We have addressed the Continentals of this world for 100 years now. That’s our daily bread and butter. It’s not something that worries us. We have an excellent portfolio, great manufacturing depth, we are continuously innovating, very cost-competitive, and we have the widest and probably the best product portfolio.
In addition, whenever there is a crisis, as there is now, on virtually a monthly basis, we are the ones who stand out for OEMs as a reliable partner. Everybody who comes in and then falls apart, because they neither have the volumes nor the capability to manage such a crisis — OEMs then frequently come back to us and say, “Can you fill in for them? We went there, it didn't work.” So we are also very stable in terms of our outlook. Competition is good, it keeps us very active and energetic. But it’s not something that worries me too much.
There is a potential competition of a different nature altogether with Chinese players opening up. If you followed the Beijing Auto Show recently, the world is moving in a very different way out there — the pace of change, the scale of change, the technology being introduced, is very high and very fast. We are also playing very big in China, so we learn a lot there, and bring those learnings into different geographies.
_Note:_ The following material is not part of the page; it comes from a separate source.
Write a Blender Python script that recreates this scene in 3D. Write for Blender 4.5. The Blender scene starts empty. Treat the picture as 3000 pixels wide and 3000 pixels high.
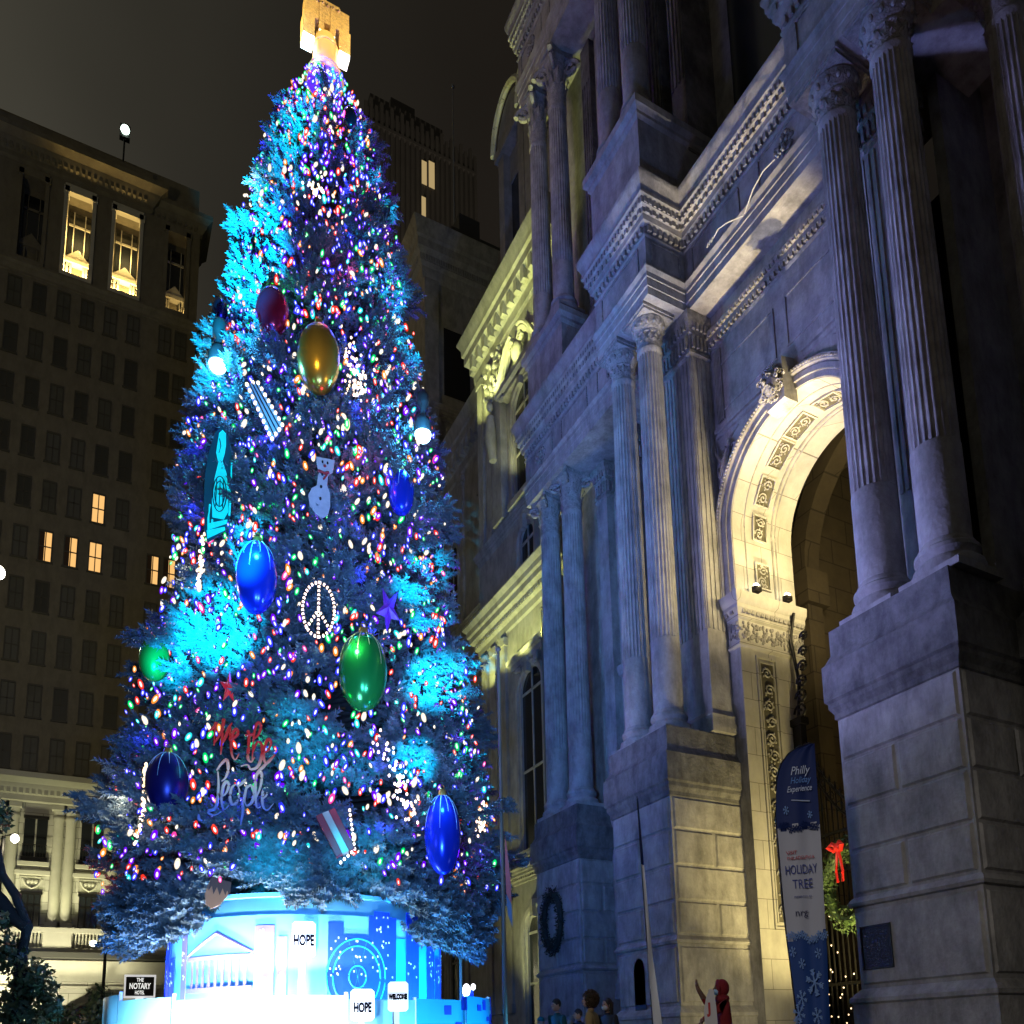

What would your message be to investors looking at the cautious outlook you’ve put out?
Our investors are very mature. There may be some who act on the spur of the moment, but a lot of our investors and we talk to them on a very regular basis. They are not in it for one day or two. They are pretty long-term investors with us; they’ve been with us for a long time.
When we give guidance or when we give an outlook, we do it because we really believe there are headwinds in the market that we have to factor and manage well. I think they will understand that we are being proactive and very truthful in our representation of how we see the scenario. And I’m sure they will appreciate that, stay on, and come back even stronger.